Fox’s 3D sequel scores chart-topping $7.2m (£4.7m) debut, while Disney’s Monsters University crosses £15m mark.

The Wolverine has sunk its claws into the top spot at the UK box office, preventing Monsters University from a third straight week at the summit.

Fox’s 3D sequel scored a $7.2m (£4.7m) debut, including $1.4m (£939,117) in previews, to comfortably land the number one berth. Even without the preview boost, The Wolverine would have found itself in first place.

However if the estimate holds up, that result marks the lowest opening of the entire X-Men franchise, failing to top the previous lowest - X-Men’s $7.3m (£4.75m).
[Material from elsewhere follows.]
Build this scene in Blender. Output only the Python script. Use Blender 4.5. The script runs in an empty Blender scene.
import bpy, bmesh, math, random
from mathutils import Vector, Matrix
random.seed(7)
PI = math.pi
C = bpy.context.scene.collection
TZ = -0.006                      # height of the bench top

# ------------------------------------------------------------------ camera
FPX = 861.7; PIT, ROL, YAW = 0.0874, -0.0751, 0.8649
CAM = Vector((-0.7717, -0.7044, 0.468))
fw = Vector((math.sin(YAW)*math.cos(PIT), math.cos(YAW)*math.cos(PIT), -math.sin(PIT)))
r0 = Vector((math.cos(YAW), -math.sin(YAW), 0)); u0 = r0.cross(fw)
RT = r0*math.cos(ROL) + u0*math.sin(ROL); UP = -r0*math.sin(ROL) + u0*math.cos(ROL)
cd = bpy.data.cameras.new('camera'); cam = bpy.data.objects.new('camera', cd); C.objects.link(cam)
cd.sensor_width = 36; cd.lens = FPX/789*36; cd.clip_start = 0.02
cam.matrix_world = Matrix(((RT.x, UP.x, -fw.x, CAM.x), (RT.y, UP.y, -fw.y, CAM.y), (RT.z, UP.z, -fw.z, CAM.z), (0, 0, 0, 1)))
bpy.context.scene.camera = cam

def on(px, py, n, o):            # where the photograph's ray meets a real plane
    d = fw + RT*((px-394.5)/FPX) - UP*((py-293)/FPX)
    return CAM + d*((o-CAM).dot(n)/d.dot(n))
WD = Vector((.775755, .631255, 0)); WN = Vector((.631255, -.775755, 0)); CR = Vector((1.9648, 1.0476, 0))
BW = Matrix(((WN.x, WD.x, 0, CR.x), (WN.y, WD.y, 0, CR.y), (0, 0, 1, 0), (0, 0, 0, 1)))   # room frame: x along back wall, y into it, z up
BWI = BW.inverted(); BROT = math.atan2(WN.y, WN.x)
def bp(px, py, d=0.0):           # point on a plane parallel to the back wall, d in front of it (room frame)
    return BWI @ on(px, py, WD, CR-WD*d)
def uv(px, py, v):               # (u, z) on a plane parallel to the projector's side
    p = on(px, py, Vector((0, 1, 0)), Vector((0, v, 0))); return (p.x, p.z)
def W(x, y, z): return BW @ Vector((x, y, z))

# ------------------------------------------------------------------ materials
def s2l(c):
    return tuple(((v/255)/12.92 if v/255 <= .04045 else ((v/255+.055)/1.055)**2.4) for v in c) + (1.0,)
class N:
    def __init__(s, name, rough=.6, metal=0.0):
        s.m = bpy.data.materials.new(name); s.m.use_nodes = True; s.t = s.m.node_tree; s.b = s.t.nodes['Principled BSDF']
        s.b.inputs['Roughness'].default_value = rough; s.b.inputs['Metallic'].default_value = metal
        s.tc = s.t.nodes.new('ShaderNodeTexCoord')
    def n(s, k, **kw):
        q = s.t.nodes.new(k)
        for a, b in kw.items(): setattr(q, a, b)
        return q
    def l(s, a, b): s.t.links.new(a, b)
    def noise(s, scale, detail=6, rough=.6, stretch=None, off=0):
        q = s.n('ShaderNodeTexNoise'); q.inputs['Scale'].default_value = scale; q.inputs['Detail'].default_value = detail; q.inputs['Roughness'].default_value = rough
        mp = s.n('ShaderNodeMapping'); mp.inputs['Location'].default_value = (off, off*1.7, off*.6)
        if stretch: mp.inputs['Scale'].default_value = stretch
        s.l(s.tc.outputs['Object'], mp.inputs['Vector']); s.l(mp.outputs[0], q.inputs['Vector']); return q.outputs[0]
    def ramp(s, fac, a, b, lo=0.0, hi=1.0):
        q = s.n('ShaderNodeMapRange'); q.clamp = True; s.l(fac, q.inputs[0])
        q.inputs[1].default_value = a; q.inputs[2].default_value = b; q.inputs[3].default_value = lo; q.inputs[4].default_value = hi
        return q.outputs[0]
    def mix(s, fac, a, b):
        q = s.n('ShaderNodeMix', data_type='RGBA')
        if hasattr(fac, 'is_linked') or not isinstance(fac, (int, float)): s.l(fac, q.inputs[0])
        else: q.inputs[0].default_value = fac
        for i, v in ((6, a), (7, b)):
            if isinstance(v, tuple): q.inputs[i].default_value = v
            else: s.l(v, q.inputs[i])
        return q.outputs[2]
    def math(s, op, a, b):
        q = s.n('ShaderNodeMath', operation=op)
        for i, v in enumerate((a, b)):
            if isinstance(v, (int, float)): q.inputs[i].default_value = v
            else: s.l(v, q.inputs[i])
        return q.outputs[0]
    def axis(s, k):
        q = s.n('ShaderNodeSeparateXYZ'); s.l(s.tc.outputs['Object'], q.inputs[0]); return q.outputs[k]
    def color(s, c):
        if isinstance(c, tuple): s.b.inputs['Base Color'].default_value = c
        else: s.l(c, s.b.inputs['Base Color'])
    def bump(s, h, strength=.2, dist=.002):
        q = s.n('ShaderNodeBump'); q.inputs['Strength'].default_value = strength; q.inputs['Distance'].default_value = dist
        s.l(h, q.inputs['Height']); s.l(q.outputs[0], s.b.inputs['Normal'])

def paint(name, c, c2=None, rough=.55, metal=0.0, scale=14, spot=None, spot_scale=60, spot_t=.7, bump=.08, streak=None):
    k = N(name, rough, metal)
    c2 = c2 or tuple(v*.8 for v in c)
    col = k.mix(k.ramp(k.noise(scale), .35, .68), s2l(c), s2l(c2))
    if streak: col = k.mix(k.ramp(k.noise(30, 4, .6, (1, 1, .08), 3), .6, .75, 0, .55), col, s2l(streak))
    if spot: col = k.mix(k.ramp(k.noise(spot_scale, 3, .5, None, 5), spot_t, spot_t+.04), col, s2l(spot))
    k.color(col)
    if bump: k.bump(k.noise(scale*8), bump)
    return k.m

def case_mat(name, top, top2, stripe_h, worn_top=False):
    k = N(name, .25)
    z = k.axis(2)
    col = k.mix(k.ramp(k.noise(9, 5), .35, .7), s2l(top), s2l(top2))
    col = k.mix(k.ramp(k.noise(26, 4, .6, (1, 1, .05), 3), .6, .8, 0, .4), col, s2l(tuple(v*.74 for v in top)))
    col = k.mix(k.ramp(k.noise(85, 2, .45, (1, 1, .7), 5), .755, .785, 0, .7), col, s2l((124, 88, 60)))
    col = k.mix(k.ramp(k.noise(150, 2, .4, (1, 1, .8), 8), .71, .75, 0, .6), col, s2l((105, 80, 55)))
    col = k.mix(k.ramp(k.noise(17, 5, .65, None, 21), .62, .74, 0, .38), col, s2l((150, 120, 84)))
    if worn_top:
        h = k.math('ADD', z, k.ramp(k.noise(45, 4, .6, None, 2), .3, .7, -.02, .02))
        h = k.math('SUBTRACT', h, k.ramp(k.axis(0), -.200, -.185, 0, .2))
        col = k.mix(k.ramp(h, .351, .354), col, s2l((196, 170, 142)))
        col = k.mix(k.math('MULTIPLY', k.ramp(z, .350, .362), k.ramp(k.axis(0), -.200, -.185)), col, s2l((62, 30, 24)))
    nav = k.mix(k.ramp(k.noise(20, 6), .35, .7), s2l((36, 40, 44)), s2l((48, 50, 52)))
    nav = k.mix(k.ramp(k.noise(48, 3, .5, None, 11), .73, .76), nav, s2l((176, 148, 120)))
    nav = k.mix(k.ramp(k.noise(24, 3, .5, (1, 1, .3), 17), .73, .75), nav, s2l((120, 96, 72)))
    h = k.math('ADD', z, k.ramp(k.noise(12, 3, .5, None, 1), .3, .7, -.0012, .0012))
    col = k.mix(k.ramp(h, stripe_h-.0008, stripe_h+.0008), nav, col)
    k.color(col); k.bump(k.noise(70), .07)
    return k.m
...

The previous solo outing for the character, X-Men Origins: Wolverine, achieved a $10.3m (£6.7m) debut in the UK before going on to take $25.1m (£16.3m).

It’s worth noting that X-Men: First Class opened with $8.4m (£5.4m) but that included $3.1m (£2m) in previews.


Despite falling one place to second, Disney’s Monsters University recorded a solid increase in its third weekend, taking $4.8m (£3.1m).

The latest from Pixar Animation Studios is now up to $23.8m (£15.5m) in the UK and with $10.5m (£6.8m) grossed over the past seven days, it’s an auspicious sign that the animated sequel could enjoy a healthy long run during the school holidays.

In Pixar terms, it will shortly overtake both Cars 2 and Cars which ended up at $23.95m (£15.6m) and $25.2m (£16.45m), respectively.


Universal’s Despicable Me 2 grossed $3.2m (£2.1m) to retain third spot, posting a week-on-week increase in its fifth weekend in the process.

The animated sequel is now up to an outstanding $53.4m (£34.7m) and is the ninth biggest animation of all time in the UK, surpassing the likes of Up ($52.8m/£34.3m) and The Lion King ($52.5m/£34.1m).

Next in its sights are Ice Age: Dawn of the Dinosaurs ($53.7m/£34.9m) and Monsters Inc ($58.4m/£37.9m).

Meanwhile, Three Flavours Cornetto trilogy closer The World’s End took $2.2m (£1.4m) for a ten-day total of $8.3m (£5.4m).

It will surpass Shaun of the Dead’s $10.3m (£6.69m) UK total but unless it shows significant staying power, it is unlikely to challenge Hot Fuzz’s $32.2m (£20.99m) haul.


Still with a trick or two up its sleeve, eOne’s Now You See Me enjoyed a minimal drop in its fourth weekend to add $1.4m (£880,000) to its bounty.

The heist thriller is now up to an excellent $13.96m (£9.06m) in the UK and while the busy release schedule might prevent it hitting £10m this coming weekend, it’s now a case of when and not if.

In the process, it’s also become director Louis Leterrier’s second-best UK performer, topping The Incredible Hulk’s $12.8m (£8.3m) and trailing only Clash of the Titans’ $31.1m (£20.2m) haul.


Crossing £7m in its third weekend, Warner Bros’ Pacific Rim took a further $1.1m (£731,000) to climb to $10.9m (£7.05m) as it fell out of the top five to chart sixth.


Zombie action-thriller World War Z scared up $258,000 (£167,545) this weekend through Paramount and has taken a $21.9m (£14.2m) sized bite out of the UK box office to date.


Released in 60 sites through Metrodome, Frances Ha recorded a strong UK debut of $229,000 (£149,204) at an average of $3,818 (£2,487).

That result marks director Noah Baumbach’s best-ever UK opening, ahead of Greenberg’s $182,000 (£118,804) bow from 64 sites.


Wadjda is up to $189,000 (£122,746) in the UK after a non-final $54,000 (£35,283) second weekend through Soda. The film is set to hold in most of its key sites, including its number one site, Curzon Renoir.


Critically acclaimed documentary Blackfish grossed $42,000 (£27,055) on its UK debut from 18 screens, including previews, at an average of $2,307 (£1,503).


Curzon Film World’s Breathe In took a non-final $20,000 (£12,791) in its second weekend for $103,000 (£66,941) to date, while Chelsea Films’ Days of Grace grossed $601 (£391) from its one-screen release.


This week sees saturation releases for Sony’s The Smurfs 2 (opens July 31), eOne’s Red 2 and Warner Bros’ US box office smash The Conjuring.

Fox’s The Heat (opens July 31) and Lionsgate’s Only God Forgives both receive wide releases, while Soda’s Paradise: Hope and StudioCanal’s From Up on Poppy Hill are among the films receiving a limited release.